L’aventure se poursuivra très longtemps à New-York, puis sur la côte ouest, avec de grands noms de metteurs en scène et d’acteurs, pour qui l’enseignement de Stanislavski n’avait rien perdu de son actualité. Et c’est la grande aventure qui continue, avec de nouveaux avatars, des noms nouveaux, Yul Brynner, Elia Kazan, jusqu’à Marlon Brando, Marylin Monroe, James Dean. Le passage du théâtre au cinéma (certains restant fidèles aux deux), puis du muet au parlant, se fera tant bien que mal, le personnel restant à peu près le même, tant du côté des réalisateurs que des acteurs.

Symboliquement, l’auteur commence son livre par l’embarquement d’un groupe de Doukhobors, une secte religieuse opposée à la violence, à la propriété privée aussi, et, pour les extrémistes du groupe, pratiquant la nudité intégrale. Ils apparaîtront dans diverses phases du récit, finissant par devenir très prospères dans l’Ouest du Canada. Mais l’aventure finira mal, par des luttes internes allant jusqu’aux attentats, et l’emprisonnement par la police canadienne. C’était loin d’être le paradis sur terre, comme on a voulu le faire croire..

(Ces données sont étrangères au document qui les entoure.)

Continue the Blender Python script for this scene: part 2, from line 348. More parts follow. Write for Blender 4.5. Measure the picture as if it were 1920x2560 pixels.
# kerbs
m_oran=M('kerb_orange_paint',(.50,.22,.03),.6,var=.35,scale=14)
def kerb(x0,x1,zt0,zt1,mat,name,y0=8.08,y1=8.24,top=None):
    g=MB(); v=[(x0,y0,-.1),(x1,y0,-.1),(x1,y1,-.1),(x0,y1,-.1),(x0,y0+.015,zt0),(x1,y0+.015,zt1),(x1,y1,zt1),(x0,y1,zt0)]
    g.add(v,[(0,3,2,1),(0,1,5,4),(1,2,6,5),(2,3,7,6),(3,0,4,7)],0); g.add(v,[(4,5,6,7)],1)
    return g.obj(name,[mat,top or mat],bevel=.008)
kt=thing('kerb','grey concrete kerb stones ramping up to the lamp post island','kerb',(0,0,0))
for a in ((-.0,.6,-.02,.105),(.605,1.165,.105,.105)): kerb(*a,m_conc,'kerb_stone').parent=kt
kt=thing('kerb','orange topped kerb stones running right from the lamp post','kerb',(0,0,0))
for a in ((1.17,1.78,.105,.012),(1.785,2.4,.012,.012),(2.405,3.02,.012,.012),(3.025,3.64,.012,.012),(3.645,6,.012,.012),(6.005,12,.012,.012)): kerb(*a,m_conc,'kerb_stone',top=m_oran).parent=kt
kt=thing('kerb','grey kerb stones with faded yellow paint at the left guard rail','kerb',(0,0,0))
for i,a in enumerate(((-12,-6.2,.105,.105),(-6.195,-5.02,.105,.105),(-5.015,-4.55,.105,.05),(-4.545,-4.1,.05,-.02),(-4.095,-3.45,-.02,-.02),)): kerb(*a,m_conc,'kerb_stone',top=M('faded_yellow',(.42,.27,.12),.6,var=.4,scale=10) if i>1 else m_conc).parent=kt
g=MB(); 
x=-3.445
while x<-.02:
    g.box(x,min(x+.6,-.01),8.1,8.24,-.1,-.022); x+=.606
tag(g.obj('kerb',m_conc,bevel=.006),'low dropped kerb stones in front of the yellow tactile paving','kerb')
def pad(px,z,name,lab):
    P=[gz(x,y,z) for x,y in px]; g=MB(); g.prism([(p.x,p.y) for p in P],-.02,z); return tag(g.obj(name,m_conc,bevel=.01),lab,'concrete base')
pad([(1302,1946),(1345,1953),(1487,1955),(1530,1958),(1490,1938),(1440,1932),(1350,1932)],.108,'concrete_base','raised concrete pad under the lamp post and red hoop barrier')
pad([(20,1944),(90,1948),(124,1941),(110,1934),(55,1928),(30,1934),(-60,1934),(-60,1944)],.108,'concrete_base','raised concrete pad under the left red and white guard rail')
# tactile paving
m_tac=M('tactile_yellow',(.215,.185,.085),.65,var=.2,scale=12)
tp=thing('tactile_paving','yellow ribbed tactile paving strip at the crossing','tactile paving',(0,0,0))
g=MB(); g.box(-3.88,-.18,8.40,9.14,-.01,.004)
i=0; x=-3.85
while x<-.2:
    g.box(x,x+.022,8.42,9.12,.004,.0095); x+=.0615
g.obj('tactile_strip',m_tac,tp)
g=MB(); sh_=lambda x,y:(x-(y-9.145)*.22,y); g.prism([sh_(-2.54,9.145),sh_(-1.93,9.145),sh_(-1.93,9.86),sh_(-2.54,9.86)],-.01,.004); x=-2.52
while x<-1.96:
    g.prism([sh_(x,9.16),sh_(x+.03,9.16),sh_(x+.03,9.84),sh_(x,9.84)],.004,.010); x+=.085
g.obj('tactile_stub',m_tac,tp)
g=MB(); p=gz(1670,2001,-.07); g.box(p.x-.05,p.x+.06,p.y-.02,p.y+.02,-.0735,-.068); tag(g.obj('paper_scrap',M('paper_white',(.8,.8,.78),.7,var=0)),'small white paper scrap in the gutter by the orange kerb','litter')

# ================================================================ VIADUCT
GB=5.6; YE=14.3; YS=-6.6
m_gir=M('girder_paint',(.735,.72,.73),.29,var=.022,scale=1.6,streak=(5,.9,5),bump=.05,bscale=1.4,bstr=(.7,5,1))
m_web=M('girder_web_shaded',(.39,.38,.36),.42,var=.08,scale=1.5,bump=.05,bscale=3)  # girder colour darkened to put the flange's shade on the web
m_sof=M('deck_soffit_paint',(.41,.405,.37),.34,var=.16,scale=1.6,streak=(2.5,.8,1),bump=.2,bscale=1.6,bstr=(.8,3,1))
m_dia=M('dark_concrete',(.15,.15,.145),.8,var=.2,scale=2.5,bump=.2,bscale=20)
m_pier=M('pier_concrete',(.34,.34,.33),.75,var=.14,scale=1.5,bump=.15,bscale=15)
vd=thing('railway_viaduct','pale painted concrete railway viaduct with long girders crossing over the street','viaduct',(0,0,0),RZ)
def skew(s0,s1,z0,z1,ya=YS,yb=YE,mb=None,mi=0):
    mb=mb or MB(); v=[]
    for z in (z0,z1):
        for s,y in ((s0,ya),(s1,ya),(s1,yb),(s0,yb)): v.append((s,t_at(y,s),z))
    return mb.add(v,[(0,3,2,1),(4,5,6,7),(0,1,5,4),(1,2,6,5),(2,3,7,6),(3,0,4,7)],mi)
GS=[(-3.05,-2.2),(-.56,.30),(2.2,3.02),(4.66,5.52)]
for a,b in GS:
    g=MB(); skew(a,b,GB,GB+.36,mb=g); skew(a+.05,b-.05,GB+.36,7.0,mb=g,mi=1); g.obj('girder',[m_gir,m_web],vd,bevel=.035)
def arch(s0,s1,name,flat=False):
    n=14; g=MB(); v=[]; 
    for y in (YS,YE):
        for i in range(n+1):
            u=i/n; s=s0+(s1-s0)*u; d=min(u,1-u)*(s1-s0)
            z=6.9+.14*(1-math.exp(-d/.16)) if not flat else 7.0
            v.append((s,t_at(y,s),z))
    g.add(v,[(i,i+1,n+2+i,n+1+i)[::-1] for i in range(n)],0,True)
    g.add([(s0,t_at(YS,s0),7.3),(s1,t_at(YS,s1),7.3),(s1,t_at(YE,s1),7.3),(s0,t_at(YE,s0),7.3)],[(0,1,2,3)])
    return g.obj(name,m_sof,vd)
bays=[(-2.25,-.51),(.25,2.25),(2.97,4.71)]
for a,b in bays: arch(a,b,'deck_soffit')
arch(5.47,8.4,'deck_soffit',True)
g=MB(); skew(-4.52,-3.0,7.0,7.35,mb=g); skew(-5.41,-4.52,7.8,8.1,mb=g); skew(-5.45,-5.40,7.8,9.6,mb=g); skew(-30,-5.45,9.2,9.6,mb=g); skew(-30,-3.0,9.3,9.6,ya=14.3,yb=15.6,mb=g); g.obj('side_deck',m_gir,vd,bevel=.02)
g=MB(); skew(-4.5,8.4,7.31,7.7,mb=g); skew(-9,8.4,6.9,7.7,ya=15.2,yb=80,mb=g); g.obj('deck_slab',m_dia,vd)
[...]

Je vous l’ai dit, un récit passionnant de bout en bout, et qui nous amène à revoir l’histoire de notre monde sous un angle différent. Mais le véritable mondialisme, n’est-ce pas celui-là: l’alternance de la misère et du succès, et pour beaucoup, la misère, la misère, et encore la misère, qu’elle soit physique ou morale. Nous croyons assister au spectacle, mais n’est-ce pas le spectacle qui nous regarde?

Lew Bogdan a dirigé le Festival Mondial du Théâtre fondé par Jack Lang.  Il a fondé l’Institut européen de l’acteur et codirigé en 1988 le Symposium international « Le Siècle Stanislavski ».